Objective:
What do the lines from the top of the data through the line with "S.view_settings.exposure = 0.08" say? Quote them exactly and include both ends.

Material provided:
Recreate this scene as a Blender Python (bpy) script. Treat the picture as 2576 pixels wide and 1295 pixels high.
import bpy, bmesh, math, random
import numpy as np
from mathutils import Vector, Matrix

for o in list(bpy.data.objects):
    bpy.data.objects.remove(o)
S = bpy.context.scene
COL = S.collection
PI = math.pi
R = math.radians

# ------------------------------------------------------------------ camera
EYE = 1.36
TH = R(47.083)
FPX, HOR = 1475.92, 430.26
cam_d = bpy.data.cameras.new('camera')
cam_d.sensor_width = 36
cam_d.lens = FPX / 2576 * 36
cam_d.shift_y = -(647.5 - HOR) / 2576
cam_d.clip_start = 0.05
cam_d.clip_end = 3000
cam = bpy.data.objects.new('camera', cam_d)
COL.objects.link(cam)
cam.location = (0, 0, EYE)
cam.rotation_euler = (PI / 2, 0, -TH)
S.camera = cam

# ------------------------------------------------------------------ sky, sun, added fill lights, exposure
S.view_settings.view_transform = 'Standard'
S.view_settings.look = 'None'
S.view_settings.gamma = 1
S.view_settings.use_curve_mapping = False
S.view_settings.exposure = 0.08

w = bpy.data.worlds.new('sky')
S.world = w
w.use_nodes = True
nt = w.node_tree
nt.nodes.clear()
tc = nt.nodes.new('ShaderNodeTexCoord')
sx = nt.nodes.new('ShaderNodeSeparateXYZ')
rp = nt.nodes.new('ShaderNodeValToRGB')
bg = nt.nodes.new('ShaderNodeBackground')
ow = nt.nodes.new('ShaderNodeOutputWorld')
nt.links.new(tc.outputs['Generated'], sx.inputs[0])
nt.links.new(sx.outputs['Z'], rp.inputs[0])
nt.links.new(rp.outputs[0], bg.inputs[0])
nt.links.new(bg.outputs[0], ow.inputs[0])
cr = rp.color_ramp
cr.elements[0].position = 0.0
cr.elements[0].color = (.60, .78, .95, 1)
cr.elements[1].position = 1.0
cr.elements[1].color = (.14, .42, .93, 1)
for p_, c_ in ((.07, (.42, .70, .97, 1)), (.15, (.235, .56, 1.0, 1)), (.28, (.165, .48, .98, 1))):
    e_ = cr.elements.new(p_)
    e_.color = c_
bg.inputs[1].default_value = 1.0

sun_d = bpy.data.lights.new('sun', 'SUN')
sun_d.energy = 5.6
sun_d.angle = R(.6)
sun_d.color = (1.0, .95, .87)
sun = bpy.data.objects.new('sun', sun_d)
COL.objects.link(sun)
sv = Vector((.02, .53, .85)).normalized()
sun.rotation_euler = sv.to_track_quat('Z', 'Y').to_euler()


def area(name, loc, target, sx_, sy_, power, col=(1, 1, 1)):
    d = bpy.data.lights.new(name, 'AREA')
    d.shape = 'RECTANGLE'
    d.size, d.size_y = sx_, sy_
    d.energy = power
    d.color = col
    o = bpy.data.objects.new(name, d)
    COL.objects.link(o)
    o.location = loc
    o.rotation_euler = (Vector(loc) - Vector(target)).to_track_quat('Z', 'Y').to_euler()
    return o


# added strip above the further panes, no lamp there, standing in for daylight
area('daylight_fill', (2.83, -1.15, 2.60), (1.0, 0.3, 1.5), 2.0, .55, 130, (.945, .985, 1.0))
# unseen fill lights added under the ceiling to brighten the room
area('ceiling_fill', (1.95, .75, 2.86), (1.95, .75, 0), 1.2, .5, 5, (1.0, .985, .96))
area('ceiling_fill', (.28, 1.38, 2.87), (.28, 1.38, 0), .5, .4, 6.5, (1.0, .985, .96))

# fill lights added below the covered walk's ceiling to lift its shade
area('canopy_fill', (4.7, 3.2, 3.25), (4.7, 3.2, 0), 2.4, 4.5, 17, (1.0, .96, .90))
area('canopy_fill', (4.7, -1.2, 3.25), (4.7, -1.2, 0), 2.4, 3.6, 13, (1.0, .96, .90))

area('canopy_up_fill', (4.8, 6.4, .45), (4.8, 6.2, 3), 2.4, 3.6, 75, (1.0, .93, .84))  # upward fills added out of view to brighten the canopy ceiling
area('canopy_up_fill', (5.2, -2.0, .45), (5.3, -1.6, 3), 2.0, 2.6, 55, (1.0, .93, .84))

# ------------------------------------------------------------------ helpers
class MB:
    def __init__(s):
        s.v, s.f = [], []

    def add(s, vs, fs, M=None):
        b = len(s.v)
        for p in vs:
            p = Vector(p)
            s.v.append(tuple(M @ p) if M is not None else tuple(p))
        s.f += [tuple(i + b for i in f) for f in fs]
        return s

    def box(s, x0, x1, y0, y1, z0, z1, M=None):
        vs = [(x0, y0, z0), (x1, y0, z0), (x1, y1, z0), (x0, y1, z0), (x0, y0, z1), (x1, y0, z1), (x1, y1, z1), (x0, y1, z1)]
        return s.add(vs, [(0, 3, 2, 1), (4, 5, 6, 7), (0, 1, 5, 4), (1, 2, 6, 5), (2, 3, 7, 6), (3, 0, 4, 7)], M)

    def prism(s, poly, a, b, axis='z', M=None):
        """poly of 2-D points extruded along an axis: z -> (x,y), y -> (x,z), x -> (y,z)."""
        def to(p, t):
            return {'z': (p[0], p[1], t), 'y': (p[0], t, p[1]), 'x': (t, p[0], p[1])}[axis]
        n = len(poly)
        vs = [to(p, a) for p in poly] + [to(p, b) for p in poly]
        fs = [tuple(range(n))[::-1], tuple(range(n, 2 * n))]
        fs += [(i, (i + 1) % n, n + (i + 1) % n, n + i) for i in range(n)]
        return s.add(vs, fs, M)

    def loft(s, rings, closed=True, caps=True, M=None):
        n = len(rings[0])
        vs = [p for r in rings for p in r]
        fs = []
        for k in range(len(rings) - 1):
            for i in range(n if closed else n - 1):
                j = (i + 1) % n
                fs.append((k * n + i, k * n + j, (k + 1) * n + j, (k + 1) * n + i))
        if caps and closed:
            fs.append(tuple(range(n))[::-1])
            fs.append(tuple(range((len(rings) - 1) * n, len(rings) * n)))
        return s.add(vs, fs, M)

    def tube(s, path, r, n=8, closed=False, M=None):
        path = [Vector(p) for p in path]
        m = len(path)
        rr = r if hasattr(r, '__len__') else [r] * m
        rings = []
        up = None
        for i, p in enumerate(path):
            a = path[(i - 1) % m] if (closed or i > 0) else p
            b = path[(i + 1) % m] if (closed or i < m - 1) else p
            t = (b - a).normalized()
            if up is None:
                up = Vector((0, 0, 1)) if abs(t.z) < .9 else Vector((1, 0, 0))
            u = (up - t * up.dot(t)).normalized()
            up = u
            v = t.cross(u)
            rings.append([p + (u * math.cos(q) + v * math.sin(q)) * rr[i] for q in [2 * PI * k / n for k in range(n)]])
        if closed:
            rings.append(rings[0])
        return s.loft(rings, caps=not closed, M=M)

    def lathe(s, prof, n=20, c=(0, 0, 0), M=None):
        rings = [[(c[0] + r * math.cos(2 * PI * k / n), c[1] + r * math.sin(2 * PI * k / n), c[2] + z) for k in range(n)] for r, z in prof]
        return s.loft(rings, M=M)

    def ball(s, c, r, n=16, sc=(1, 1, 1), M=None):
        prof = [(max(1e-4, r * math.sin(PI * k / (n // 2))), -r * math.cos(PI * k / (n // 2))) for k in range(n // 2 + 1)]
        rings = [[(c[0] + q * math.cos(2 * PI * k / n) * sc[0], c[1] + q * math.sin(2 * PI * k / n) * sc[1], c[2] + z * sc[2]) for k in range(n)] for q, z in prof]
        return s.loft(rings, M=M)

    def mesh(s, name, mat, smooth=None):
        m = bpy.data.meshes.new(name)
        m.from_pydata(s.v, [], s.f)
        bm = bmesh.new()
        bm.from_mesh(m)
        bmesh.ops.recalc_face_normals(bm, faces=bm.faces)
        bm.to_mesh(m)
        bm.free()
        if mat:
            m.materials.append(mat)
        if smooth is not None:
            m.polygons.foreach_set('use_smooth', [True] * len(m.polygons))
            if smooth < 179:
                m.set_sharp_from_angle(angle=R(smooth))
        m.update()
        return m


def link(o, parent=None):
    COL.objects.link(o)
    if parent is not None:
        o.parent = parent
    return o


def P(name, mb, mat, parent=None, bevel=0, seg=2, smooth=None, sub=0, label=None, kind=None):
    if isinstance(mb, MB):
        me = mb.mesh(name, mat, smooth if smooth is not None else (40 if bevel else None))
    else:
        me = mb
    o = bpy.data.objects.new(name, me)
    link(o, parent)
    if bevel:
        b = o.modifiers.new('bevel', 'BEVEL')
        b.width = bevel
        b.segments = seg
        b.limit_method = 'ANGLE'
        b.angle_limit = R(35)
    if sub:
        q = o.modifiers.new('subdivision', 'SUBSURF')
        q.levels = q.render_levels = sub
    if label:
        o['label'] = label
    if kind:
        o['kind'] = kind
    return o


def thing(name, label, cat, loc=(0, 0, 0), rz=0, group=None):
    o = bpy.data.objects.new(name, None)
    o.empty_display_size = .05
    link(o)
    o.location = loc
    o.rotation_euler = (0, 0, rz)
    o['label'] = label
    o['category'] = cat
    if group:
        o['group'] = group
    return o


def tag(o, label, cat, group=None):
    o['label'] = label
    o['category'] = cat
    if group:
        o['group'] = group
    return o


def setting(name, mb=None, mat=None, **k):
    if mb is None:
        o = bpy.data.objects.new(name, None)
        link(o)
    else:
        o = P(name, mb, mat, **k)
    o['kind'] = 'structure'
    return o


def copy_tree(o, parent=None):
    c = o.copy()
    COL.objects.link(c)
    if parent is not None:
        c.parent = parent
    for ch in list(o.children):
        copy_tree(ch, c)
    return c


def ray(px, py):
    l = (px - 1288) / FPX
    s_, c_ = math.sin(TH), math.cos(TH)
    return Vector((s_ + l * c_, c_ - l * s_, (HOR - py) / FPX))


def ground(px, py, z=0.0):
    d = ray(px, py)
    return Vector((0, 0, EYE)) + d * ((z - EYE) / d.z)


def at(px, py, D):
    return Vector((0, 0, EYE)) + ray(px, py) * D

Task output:
Recreate this scene as a Blender Python (bpy) script. Treat the picture as 2576 pixels wide and 1295 pixels high.
import bpy, bmesh, math, random
import numpy as np
from mathutils import Vector, Matrix

for o in list(bpy.data.objects):
    bpy.data.objects.remove(o)
S = bpy.context.scene
COL = S.collection
PI = math.pi
R = math.radians

# ------------------------------------------------------------------ camera
EYE = 1.36
TH = R(47.083)
FPX, HOR = 1475.92, 430.26
cam_d = bpy.data.cameras.new('camera')
cam_d.sensor_width = 36
cam_d.lens = FPX / 2576 * 36
cam_d.shift_y = -(647.5 - HOR) / 2576
cam_d.clip_start = 0.05
cam_d.clip_end = 3000
cam = bpy.data.objects.new('camera', cam_d)
COL.objects.link(cam)
cam.location = (0, 0, EYE)
cam.rotation_euler = (PI / 2, 0, -TH)
S.camera = cam

# ------------------------------------------------------------------ sky, sun, added fill lights, exposure
S.view_settings.view_transform = 'Standard'
S.view_settings.look = 'None'
S.view_settings.gamma = 1
S.view_settings.use_curve_mapping = False
S.view_settings.exposure = 0.08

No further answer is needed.